Output, word for word, every line from the start of the listing down to and including the line that contains "o = b.build('cable_connector', DSTEEL, origin=hc);"; include nothing else.

= = =

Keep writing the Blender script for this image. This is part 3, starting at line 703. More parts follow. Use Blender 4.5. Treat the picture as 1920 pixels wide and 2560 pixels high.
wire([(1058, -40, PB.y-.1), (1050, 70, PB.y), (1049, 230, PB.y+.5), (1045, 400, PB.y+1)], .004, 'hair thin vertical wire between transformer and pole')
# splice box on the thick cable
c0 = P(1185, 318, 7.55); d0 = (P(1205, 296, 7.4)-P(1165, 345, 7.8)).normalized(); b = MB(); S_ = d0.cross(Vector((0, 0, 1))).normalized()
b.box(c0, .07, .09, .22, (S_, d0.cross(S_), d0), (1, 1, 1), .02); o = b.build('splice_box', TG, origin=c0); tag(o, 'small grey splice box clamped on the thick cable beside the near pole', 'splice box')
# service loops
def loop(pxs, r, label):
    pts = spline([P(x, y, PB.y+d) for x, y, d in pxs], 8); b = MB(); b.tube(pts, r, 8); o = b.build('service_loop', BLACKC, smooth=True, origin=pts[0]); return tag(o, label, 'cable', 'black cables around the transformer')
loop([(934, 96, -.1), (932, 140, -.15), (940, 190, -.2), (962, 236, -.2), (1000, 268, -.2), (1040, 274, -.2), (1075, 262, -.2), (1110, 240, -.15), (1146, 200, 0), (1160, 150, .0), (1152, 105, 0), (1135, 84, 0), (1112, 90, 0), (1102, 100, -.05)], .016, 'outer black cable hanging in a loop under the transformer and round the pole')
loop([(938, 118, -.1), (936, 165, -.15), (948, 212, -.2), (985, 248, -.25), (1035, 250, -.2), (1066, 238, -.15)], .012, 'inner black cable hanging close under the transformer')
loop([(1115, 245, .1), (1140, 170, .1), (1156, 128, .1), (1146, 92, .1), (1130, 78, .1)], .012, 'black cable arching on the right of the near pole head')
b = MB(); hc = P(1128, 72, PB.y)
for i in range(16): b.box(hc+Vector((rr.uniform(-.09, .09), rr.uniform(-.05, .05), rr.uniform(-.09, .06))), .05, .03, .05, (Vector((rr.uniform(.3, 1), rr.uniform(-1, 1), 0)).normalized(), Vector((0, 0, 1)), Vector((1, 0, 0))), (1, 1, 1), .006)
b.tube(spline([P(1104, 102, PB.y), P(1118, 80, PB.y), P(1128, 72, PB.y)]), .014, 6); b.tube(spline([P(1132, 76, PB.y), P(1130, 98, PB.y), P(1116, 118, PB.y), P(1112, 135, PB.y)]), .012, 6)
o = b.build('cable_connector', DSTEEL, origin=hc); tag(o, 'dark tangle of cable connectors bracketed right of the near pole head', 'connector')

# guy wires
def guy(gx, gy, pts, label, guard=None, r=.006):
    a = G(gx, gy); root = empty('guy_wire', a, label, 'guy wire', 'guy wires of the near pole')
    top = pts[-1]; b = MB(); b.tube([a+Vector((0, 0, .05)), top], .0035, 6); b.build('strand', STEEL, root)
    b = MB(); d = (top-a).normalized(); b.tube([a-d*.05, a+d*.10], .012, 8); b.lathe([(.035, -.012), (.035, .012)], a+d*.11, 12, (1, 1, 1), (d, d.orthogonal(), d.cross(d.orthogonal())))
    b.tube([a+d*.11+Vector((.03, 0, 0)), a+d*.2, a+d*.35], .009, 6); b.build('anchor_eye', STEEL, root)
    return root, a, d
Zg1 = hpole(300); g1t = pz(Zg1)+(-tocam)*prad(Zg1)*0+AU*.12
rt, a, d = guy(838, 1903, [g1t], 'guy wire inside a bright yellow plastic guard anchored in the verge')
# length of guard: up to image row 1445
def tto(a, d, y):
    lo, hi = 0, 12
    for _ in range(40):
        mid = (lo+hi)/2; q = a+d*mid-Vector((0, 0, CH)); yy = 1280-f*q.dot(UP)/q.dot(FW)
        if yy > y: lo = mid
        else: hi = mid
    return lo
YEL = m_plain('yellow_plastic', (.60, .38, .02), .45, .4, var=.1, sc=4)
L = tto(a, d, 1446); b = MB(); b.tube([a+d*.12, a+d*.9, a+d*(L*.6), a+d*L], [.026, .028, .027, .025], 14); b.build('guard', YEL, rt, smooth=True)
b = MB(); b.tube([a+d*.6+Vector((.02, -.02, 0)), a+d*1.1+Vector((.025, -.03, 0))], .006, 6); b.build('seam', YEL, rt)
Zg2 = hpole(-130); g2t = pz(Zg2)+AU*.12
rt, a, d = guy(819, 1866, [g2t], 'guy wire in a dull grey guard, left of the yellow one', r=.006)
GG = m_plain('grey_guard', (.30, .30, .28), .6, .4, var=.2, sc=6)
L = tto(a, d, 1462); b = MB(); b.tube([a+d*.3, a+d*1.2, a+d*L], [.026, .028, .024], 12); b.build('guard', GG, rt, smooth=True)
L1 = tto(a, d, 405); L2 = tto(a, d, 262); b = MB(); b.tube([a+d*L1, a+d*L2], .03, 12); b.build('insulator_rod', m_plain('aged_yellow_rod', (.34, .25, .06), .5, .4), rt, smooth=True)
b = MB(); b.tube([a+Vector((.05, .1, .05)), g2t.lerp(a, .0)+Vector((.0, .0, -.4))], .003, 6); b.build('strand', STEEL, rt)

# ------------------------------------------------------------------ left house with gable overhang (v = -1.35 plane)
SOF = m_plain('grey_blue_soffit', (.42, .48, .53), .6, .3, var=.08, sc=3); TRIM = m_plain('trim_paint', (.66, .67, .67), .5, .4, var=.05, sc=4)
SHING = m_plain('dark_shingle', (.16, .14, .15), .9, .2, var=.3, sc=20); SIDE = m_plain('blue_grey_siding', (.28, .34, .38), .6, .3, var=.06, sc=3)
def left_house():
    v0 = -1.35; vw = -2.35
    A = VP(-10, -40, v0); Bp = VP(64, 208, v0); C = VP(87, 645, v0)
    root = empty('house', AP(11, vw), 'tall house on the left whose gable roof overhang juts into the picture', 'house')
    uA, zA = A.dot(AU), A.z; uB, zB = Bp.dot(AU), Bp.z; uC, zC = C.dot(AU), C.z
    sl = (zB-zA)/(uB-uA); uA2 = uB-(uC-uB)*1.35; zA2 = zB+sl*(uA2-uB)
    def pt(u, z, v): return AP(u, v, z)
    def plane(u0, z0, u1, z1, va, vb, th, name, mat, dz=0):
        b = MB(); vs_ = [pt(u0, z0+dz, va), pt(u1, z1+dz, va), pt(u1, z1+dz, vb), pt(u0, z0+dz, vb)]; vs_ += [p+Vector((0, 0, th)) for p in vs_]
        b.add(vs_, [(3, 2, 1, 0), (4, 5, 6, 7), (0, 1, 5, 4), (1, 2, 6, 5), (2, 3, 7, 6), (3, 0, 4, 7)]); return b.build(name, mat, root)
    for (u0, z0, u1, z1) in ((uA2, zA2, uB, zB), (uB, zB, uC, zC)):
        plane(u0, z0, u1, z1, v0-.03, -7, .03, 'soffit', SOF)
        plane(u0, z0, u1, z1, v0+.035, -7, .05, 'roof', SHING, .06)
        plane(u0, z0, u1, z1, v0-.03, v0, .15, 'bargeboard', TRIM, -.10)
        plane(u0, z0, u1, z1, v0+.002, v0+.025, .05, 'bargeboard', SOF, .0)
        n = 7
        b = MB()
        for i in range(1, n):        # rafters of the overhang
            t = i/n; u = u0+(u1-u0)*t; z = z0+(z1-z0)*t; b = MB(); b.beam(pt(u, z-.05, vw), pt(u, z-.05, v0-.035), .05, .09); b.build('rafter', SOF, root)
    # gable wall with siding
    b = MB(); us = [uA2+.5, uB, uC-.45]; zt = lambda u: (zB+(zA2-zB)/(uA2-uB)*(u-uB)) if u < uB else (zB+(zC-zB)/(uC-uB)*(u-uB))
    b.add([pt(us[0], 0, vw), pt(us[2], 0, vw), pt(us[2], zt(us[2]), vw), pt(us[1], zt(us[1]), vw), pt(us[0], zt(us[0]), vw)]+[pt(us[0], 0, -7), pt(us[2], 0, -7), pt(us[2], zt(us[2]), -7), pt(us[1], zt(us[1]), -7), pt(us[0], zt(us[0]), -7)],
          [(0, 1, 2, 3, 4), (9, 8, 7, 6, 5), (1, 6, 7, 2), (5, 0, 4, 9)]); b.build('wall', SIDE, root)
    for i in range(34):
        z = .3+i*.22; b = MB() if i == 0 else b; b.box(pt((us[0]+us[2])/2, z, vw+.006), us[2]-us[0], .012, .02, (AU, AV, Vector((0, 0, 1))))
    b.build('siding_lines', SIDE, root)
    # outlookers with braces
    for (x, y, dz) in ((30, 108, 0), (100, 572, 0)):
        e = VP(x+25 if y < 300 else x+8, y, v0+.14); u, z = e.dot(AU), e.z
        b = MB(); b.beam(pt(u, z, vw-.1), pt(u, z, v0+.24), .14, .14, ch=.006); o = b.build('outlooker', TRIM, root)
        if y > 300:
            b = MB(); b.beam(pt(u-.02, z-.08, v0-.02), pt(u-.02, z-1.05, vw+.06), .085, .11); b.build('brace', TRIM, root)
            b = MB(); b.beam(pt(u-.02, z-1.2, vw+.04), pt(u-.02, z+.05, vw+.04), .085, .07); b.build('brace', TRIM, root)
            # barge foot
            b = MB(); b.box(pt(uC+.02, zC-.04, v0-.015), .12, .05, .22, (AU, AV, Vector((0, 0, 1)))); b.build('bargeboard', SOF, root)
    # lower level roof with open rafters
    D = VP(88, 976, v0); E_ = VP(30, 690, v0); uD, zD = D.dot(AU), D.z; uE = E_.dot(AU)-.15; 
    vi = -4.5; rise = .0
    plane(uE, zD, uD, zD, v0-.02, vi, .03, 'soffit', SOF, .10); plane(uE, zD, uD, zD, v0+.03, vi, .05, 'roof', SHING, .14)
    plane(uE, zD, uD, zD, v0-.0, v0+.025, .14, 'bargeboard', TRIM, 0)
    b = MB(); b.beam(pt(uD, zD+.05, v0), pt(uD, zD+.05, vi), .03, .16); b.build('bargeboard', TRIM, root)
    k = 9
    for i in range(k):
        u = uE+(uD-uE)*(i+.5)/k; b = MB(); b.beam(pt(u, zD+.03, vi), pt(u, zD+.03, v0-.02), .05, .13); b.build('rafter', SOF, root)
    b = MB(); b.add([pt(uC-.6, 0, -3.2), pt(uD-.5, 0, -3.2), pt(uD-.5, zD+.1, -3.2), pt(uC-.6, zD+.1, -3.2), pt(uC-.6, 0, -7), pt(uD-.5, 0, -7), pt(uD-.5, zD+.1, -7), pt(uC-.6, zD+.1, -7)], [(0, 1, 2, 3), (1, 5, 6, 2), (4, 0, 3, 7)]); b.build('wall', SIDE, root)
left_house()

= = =

Solution:
Keep writing the Blender script for this image. This is part 3, starting at line 703. More parts follow. Use Blender 4.5. Treat the picture as 1920 pixels wide and 2560 pixels high.
wire([(1058, -40, PB.y-.1), (1050, 70, PB.y), (1049, 230, PB.y+.5), (1045, 400, PB.y+1)], .004, 'hair thin vertical wire between transformer and pole')
# splice box on the thick cable
c0 = P(1185, 318, 7.55); d0 = (P(1205, 296, 7.4)-P(1165, 345, 7.8)).normalized(); b = MB(); S_ = d0.cross(Vector((0, 0, 1))).normalized()
b.box(c0, .07, .09, .22, (S_, d0.cross(S_), d0), (1, 1, 1), .02); o = b.build('splice_box', TG, origin=c0); tag(o, 'small grey splice box clamped on the thick cable beside the near pole', 'splice box')
# service loops
def loop(pxs, r, label):
    pts = spline([P(x, y, PB.y+d) for x, y, d in pxs], 8); b = MB(); b.tube(pts, r, 8); o = b.build('service_loop', BLACKC, smooth=True, origin=pts[0]); return tag(o, label, 'cable', 'black cables around the transformer')
loop([(934, 96, -.1), (932, 140, -.15), (940, 190, -.2), (962, 236, -.2), (1000, 268, -.2), (1040, 274, -.2), (1075, 262, -.2), (1110, 240, -.15), (1146, 200, 0), (1160, 150, .0), (1152, 105, 0), (1135, 84, 0), (1112, 90, 0), (1102, 100, -.05)], .016, 'outer black cable hanging in a loop under the transformer and round the pole')
loop([(938, 118, -.1), (936, 165, -.15), (948, 212, -.2), (985, 248, -.25), (1035, 250, -.2), (1066, 238, -.15)], .012, 'inner black cable hanging close under the transformer')
loop([(1115, 245, .1), (1140, 170, .1), (1156, 128, .1), (1146, 92, .1), (1130, 78, .1)], .012, 'black cable arching on the right of the near pole head')
b = MB(); hc = P(1128, 72, PB.y)
for i in range(16): b.box(hc+Vector((rr.uniform(-.09, .09), rr.uniform(-.05, .05), rr.uniform(-.09, .06))), .05, .03, .05, (Vector((rr.uniform(.3, 1), rr.uniform(-1, 1), 0)).normalized(), Vector((0, 0, 1)), Vector((1, 0, 0))), (1, 1, 1), .006)
b.tube(spline([P(1104, 102, PB.y), P(1118, 80, PB.y), P(1128, 72, PB.y)]), .014, 6); b.tube(spline([P(1132, 76, PB.y), P(1130, 98, PB.y), P(1116, 118, PB.y), P(1112, 135, PB.y)]), .012, 6)
o = b.build('cable_connector', DSTEEL, origin=hc); tag(o, 'dark tangle of cable connectors bracketed right of the near pole head', 'connector')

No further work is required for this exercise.